* START Records for processing *
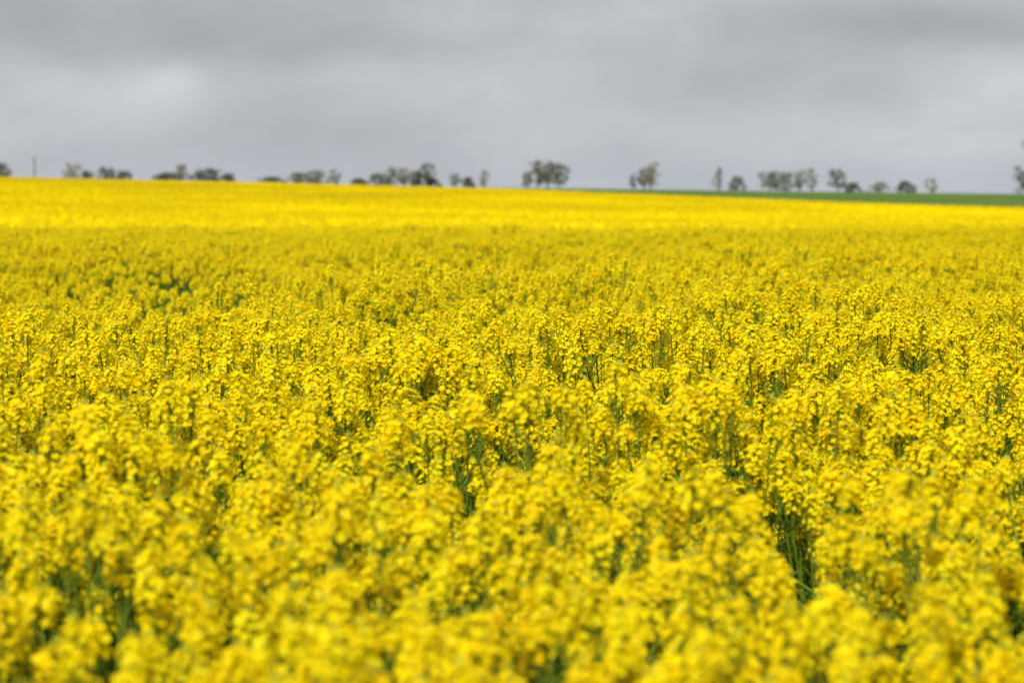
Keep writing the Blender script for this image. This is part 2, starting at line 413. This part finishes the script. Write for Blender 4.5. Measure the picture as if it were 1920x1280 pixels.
# ------------------------------------------------------------ light
SE=math.radians(44); SA=math.radians(205)
sdir=Vector((math.sin(SA)*math.cos(SE),math.cos(SA)*math.cos(SE),math.sin(SE)))
s=bpy.data.lights.new('sun','SUN'); s.energy=5.0; s.angle=math.radians(1.5); s.color=(1,0.97,0.92)
so=bpy.data.objects.new('sun',s); so.rotation_euler=sdir.to_track_quat('Z','Y').to_euler(); col.objects.link(so)
w=bpy.data.worlds.new('World'); scene.world=w; w.use_nodes=True
nt=w.node_tree; nt.nodes.clear()
out=N(nt,'ShaderNodeOutputWorld'); bg=N(nt,'ShaderNodeBackground'); bg.inputs['Strength'].default_value=0.108
nt.links.new(bg.outputs[0],out.inputs[0])
sky=N(nt,'ShaderNodeTexSky',sky_type='NISHITA'); sky.sun_disc=False; sky.sun_elevation=SE; sky.sun_rotation=SA
tc=N(nt,'ShaderNodeTexCoord'); sx=N(nt,'ShaderNodeSeparateXYZ'); nt.links.new(tc.outputs['Generated'],sx.inputs[0])
def M(op,a,b=None,c=None,clamp=False):
    n=N(nt,'ShaderNodeMath',operation=op); n.use_clamp=clamp
    for i,v in enumerate((a,b,c)):
        if v is None: continue
        if isinstance(v,(int,float)): n.inputs[i].default_value=v
        else: nt.links.new(v,n.inputs[i])
    return n.outputs[0]
def cloudnoise(scl,loc,rough,det):
    mp=N(nt,'ShaderNodeMapping'); mp.inputs['Scale'].default_value=scl; mp.inputs['Rotation'].default_value=(0,0.08,0); mp.inputs['Location'].default_value=loc
    nt.links.new(tc.outputs['Generated'],mp.inputs[0])
    n1=N(nt,'ShaderNodeTexNoise'); n1.inputs['Scale'].default_value=1; n1.inputs['Detail'].default_value=det; n1.inputs['Roughness'].default_value=rough; n1.inputs['Distortion'].default_value=0.5
    nt.links.new(mp.outputs[0],n1.inputs[0]); return n1.outputs['Fac']
na1=cloudnoise((9,9,24),(1.3,0.4,2.1),0.5,5)
na2=cloudnoise((30,30,55),(4.3,2.4,0.1),0.5,4)
def P(px,py): return ((px-960)*K,(HOR-py)*K)
blobs=[(270,175,160,60,.12),(335,155,45,35,.08),(110,230,260,80,.05),(640,128,110,30,.08),(150,40,420,70,-.13),(520,95,260,35,-.07),(950,150,260,120,.04),
       (1700,45,380,40,-.15),(1450,25,200,40,-.04),(1560,225,300,32,.10),(1850,150,180,40,.09),(700,235,500,50,-.04),(1250,150,400,60,-.03),(1650,280,400,35,.05),(1880,75,120,20,-.06),(1000,30,300,40,.05)]
acc=M('MULTIPLY_ADD',na1,0.34,-0.17)
acc=M('ADD',acc,M('MULTIPLY_ADD',na2,0.18,-0.09))
fr=M('GREATER_THAN',sx.outputs['Y'],0)
for px,py,rx,ry,st in blobs:
    a,b=P(px,py)
    dx=M('MULTIPLY',M('SUBTRACT',sx.outputs['X'],a),1/(rx*K)); dz=M('MULTIPLY',M('SUBTRACT',sx.outputs['Z'],b),1/(ry*K))
    r2=M('ADD',M('MULTIPLY',dx,dx),M('MULTIPLY',dz,dz))
    g=M('EXPONENT',M('MULTIPLY',r2,-0.8))
    acc=M('MULTIPLY_ADD',M('MULTIPLY',g,fr),st,acc)
v=M('ADD',acc,0.52)
cr=N(nt,'ShaderNodeValToRGB'); nt.links.new(v,cr.inputs[0])
e=cr.color_ramp.elements; e[0].position=0.28; e[0].color=(0.315,0.327,0.355,1); e[1].position=0.72; e[1].color=(0.61,0.63,0.66,1)
m2=e.new(0.5); m2.color=(0.44,0.455,0.487,1)
hz=M('MULTIPLY',M('EXPONENT',M('MULTIPLY',M('ABSOLUTE',sx.outputs['Z']),-50)),0.6)
hm_=N(nt,'ShaderNodeMix',data_type='RGBA'); nt.links.new(hz,hm_.inputs['Factor']); nt.links.new(cr.outputs[0],hm_.inputs['A']); hm_.inputs['B'].default_value=(0.46,0.50,0.56,1)
sc10=N(nt,'ShaderNodeVectorMath',operation='SCALE'); sc10.inputs['Scale'].default_value=10; nt.links.new(hm_.outputs['Result'],sc10.inputs[0])
mx=N(nt,'ShaderNodeMix',data_type='RGBA'); mx.inputs['Factor'].default_value=0.95
nt.links.new(sky.outputs[0],mx.inputs['A']); nt.links.new(sc10.outputs[0],mx.inputs['B'])
nt.links.new(mx.outputs['Result'],bg.inputs['Color'])

# ------------------------------------------------------------ camera
cd=bpy.data.cameras.new('camera'); cd.lens=100; cd.sensor_width=36; cd.clip_start=0.05; cd.clip_end=20000
cd.dof.use_dof=True; cd.dof.focus_distance=9.2; cd.dof.aperture_fstop=5.6
co=bpy.data.objects.new('camera',cd); co.location=(0,0,EYE)
co.rotation_euler=(math.radians(90)-math.atan((640-HOR)*K),0,0); col.objects.link(co)
scene.camera=co
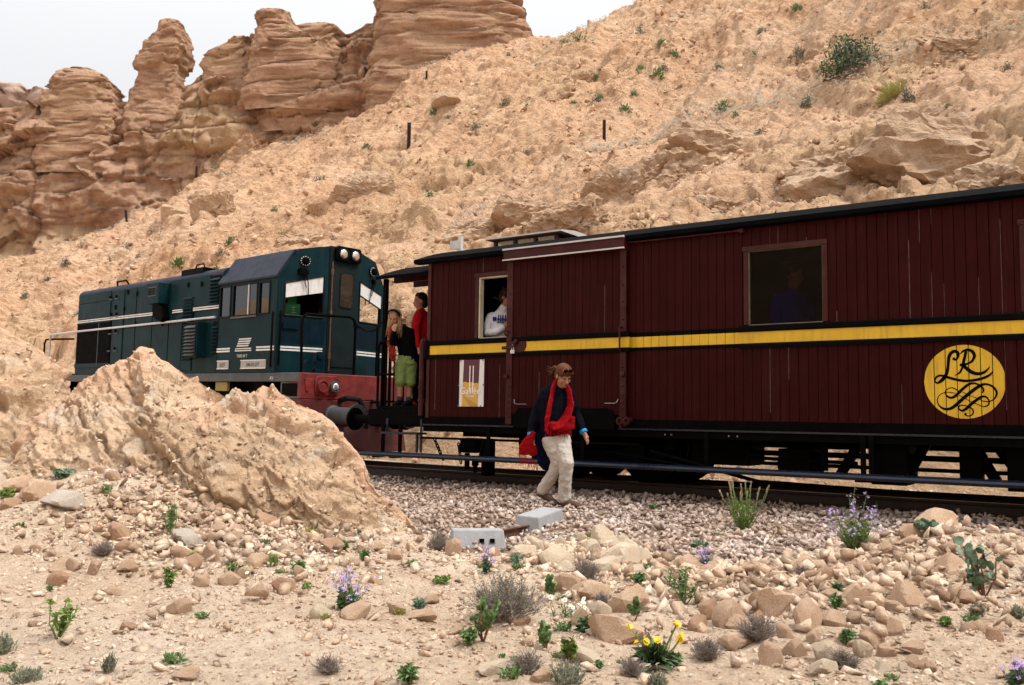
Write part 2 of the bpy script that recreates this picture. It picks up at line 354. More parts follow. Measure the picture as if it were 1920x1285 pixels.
# the other side of the gorge, behind the camera (seen only as a reflection in the windows)
ox, oy = np.linspace(-120, 130, 126), np.linspace(0, 1, 40); OX, OT = np.meshgrid(ox, oy, indexing='ij'); OX, OT = OX.ravel(), OT.ravel()
op = np.stack((OX, -24-26*OT, -1+19*OT**.85), 1); op[:, 2] += fbm(op/6, 4, 91)*2.0*np.minimum(1, OT*5); op[:, 1] += ridged(op/5, 4, 93)*1.6
oh = np_mesh('hill', op, grid_faces(126, 40), 'hill_earth', attrs={'rock': np.full(len(op), .4)}); oh['kind'] = 'structure'
# ---------------------------------------------------------------- cliffs beyond the hill
CLT = np.array([(-104,28,32),(-96,33,32.5),(-90.12,36.67,33.05),(-88.00,38.06,34.10),(-85.91,39.50,34.36),(-82.90,41.61,34.42),(-81.26,42.70,35.01),(-78.93,44.29,35.50),(-76.59,45.86,36.22),(-75.02,46.84,37.48),(-74.95,46.86,38.22),(-73.72,47.60,38.97),(-72.30,48.51,39.90),(-70.88,49.42,40.71),(-70.42,49.76,40.61),(-69.97,50.11,40.16),(-66.69,52.28,41.57),(-64.82,53.55,42.06),(-63.19,54.68,42.20),(-62.43,55.29,41.42),(-61.36,56.01,41.78),(-60.19,56.79,42.14),(-59.52,57.33,41.48),(-57.45,58.84,40.95),(-52.84,62.12,40.47),(-48.22,65.37,40.55),(-46.36,66.66,40.69),(-41.69,69.83,41.79),(-30,78,42)])
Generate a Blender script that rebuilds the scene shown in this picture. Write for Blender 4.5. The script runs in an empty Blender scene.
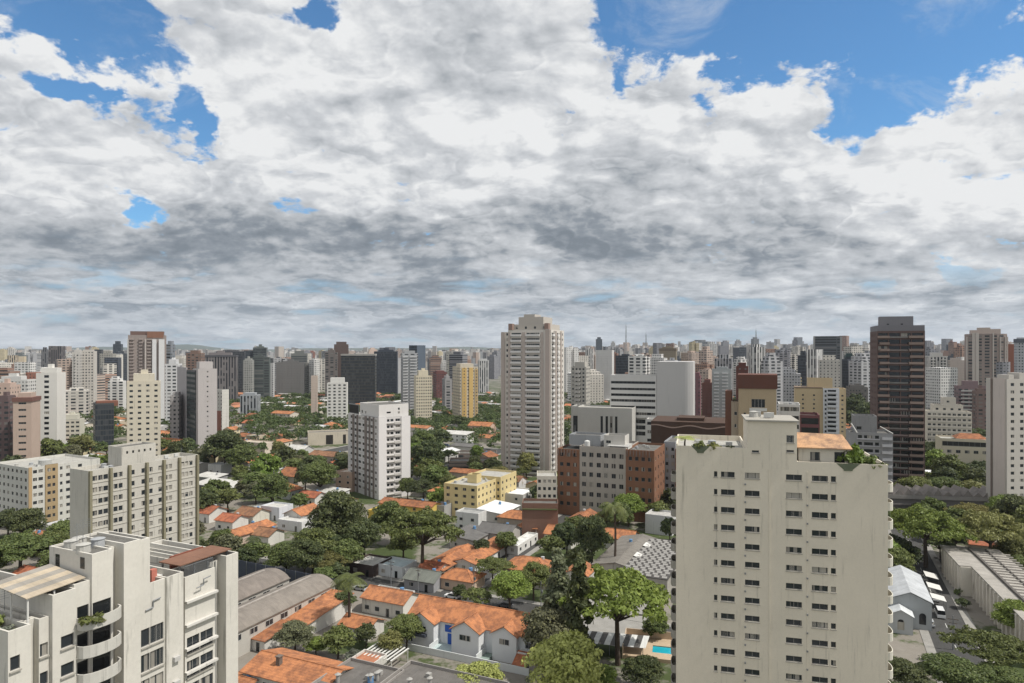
* END Records for processing *
- **Aim**:
Transcribe the listing in full. Omit the pictures and keep every line exact.

- **Completed exercise**:
Keep writing the Blender script for this image. This is part 2, starting at line 413. This part finishes the script. Write for Blender 4.5. Measure the picture as if it were 1920x1280 pixels.
# ------------------------------------------------------------ light
SE=math.radians(44); SA=math.radians(205)
sdir=Vector((math.sin(SA)*math.cos(SE),math.cos(SA)*math.cos(SE),math.sin(SE)))
s=bpy.data.lights.new('sun','SUN'); s.energy=5.0; s.angle=math.radians(1.5); s.color=(1,0.97,0.92)
so=bpy.data.objects.new('sun',s); so.rotation_euler=sdir.to_track_quat('Z','Y').to_euler(); col.objects.link(so)
w=bpy.data.worlds.new('World'); scene.world=w; w.use_nodes=True
nt=w.node_tree; nt.nodes.clear()
out=N(nt,'ShaderNodeOutputWorld'); bg=N(nt,'ShaderNodeBackground'); bg.inputs['Strength'].default_value=0.108
nt.links.new(bg.outputs[0],out.inputs[0])
sky=N(nt,'ShaderNodeTexSky',sky_type='NISHITA'); sky.sun_disc=False; sky.sun_elevation=SE; sky.sun_rotation=SA
tc=N(nt,'ShaderNodeTexCoord'); sx=N(nt,'ShaderNodeSeparateXYZ'); nt.links.new(tc.outputs['Generated'],sx.inputs[0])
def M(op,a,b=None,c=None,clamp=False):
    n=N(nt,'ShaderNodeMath',operation=op); n.use_clamp=clamp
    for i,v in enumerate((a,b,c)):
        if v is None: continue
        if isinstance(v,(int,float)): n.inputs[i].default_value=v
        else: nt.links.new(v,n.inputs[i])
    return n.outputs[0]
def cloudnoise(scl,loc,rough,det):
    mp=N(nt,'ShaderNodeMapping'); mp.inputs['Scale'].default_value=scl; mp.inputs['Rotation'].default_value=(0,0.08,0); mp.inputs['Location'].default_value=loc
    nt.links.new(tc.outputs['Generated'],mp.inputs[0])
    n1=N(nt,'ShaderNodeTexNoise'); n1.inputs['Scale'].default_value=1; n1.inputs['Detail'].default_value=det; n1.inputs['Roughness'].default_value=rough; n1.inputs['Distortion'].default_value=0.5
    nt.links.new(mp.outputs[0],n1.inputs[0]); return n1.outputs['Fac']
na1=cloudnoise((9,9,24),(1.3,0.4,2.1),0.5,5)
na2=cloudnoise((30,30,55),(4.3,2.4,0.1),0.5,4)
def P(px,py): return ((px-960)*K,(HOR-py)*K)
blobs=[(270,175,160,60,.12),(335,155,45,35,.08),(110,230,260,80,.05),(640,128,110,30,.08),(150,40,420,70,-.13),(520,95,260,35,-.07),(950,150,260,120,.04),
       (1700,45,380,40,-.15),(1450,25,200,40,-.04),(1560,225,300,32,.10),(1850,150,180,40,.09),(700,235,500,50,-.04),(1250,150,400,60,-.03),(1650,280,400,35,.05),(1880,75,120,20,-.06),(1000,30,300,40,.05)]
acc=M('MULTIPLY_ADD',na1,0.34,-0.17)
acc=M('ADD',acc,M('MULTIPLY_ADD',na2,0.18,-0.09))
fr=M('GREATER_THAN',sx.outputs['Y'],0)
for px,py,rx,ry,st in blobs:
    a,b=P(px,py)
    dx=M('MULTIPLY',M('SUBTRACT',sx.outputs['X'],a),1/(rx*K)); dz=M('MULTIPLY',M('SUBTRACT',sx.outputs['Z'],b),1/(ry*K))
    r2=M('ADD',M('MULTIPLY',dx,dx),M('MULTIPLY',dz,dz))
    g=M('EXPONENT',M('MULTIPLY',r2,-0.8))
    acc=M('MULTIPLY_ADD',M('MULTIPLY',g,fr),st,acc)
v=M('ADD',acc,0.52)
cr=N(nt,'ShaderNodeValToRGB'); nt.links.new(v,cr.inputs[0])
e=cr.color_ramp.elements; e[0].position=0.28; e[0].color=(0.315,0.327,0.355,1); e[1].position=0.72; e[1].color=(0.61,0.63,0.66,1)
m2=e.new(0.5); m2.color=(0.44,0.455,0.487,1)
hz=M('MULTIPLY',M('EXPONENT',M('MULTIPLY',M('ABSOLUTE',sx.outputs['Z']),-50)),0.6)
hm_=N(nt,'ShaderNodeMix',data_type='RGBA'); nt.links.new(hz,hm_.inputs['Factor']); nt.links.new(cr.outputs[0],hm_.inputs['A']); hm_.inputs['B'].default_value=(0.46,0.50,0.56,1)
sc10=N(nt,'ShaderNodeVectorMath',operation='SCALE'); sc10.inputs['Scale'].default_value=10; nt.links.new(hm_.outputs['Result'],sc10.inputs[0])
mx=N(nt,'ShaderNodeMix',data_type='RGBA'); mx.inputs['Factor'].default_value=0.95
nt.links.new(sky.outputs[0],mx.inputs['A']); nt.links.new(sc10.outputs[0],mx.inputs['B'])
nt.links.new(mx.outputs['Result'],bg.inputs['Color'])

# ------------------------------------------------------------ camera
cd=bpy.data.cameras.new('camera'); cd.lens=100; cd.sensor_width=36; cd.clip_start=0.05; cd.clip_end=20000
cd.dof.use_dof=True; cd.dof.focus_distance=9.2; cd.dof.aperture_fstop=5.6
co=bpy.data.objects.new('camera',cd); co.location=(0,0,EYE)
co.rotation_euler=(math.radians(90)-math.atan((640-HOR)*K),0,0); col.objects.link(co)
scene.camera=co
Write part 2 of the bpy script that recreates this picture. It picks up at line 354. More parts follow. Measure the picture as if it were 1920x1285 pixels.
# the other side of the gorge, behind the camera (seen only as a reflection in the windows)
ox, oy = np.linspace(-120, 130, 126), np.linspace(0, 1, 40); OX, OT = np.meshgrid(ox, oy, indexing='ij'); OX, OT = OX.ravel(), OT.ravel()
op = np.stack((OX, -24-26*OT, -1+19*OT**.85), 1); op[:, 2] += fbm(op/6, 4, 91)*2.0*np.minimum(1, OT*5); op[:, 1] += ridged(op/5, 4, 93)*1.6
oh = np_mesh('hill', op, grid_faces(126, 40), 'hill_earth', attrs={'rock': np.full(len(op), .4)}); oh['kind'] = 'structure'
# ---------------------------------------------------------------- cliffs beyond the hill
CLT = np.array([(-104,28,32),(-96,33,32.5),(-90.12,36.67,33.05),(-88.00,38.06,34.10),(-85.91,39.50,34.36),(-82.90,41.61,34.42),(-81.26,42.70,35.01),(-78.93,44.29,35.50),(-76.59,45.86,36.22),(-75.02,46.84,37.48),(-74.95,46.86,38.22),(-73.72,47.60,38.97),(-72.30,48.51,39.90),(-70.88,49.42,40.71),(-70.42,49.76,40.61),(-69.97,50.11,40.16),(-66.69,52.28,41.57),(-64.82,53.55,42.06),(-63.19,54.68,42.20),(-62.43,55.29,41.42),(-61.36,56.01,41.78),(-60.19,56.79,42.14),(-59.52,57.33,41.48),(-57.45,58.84,40.95),(-52.84,62.12,40.47),(-48.22,65.37,40.55),(-46.36,66.66,40.69),(-41.69,69.83,41.79),(-30,78,42)])
Generate a Blender script that rebuilds the scene shown in this picture. Write for Blender 4.5. The script runs in an empty Blender scene.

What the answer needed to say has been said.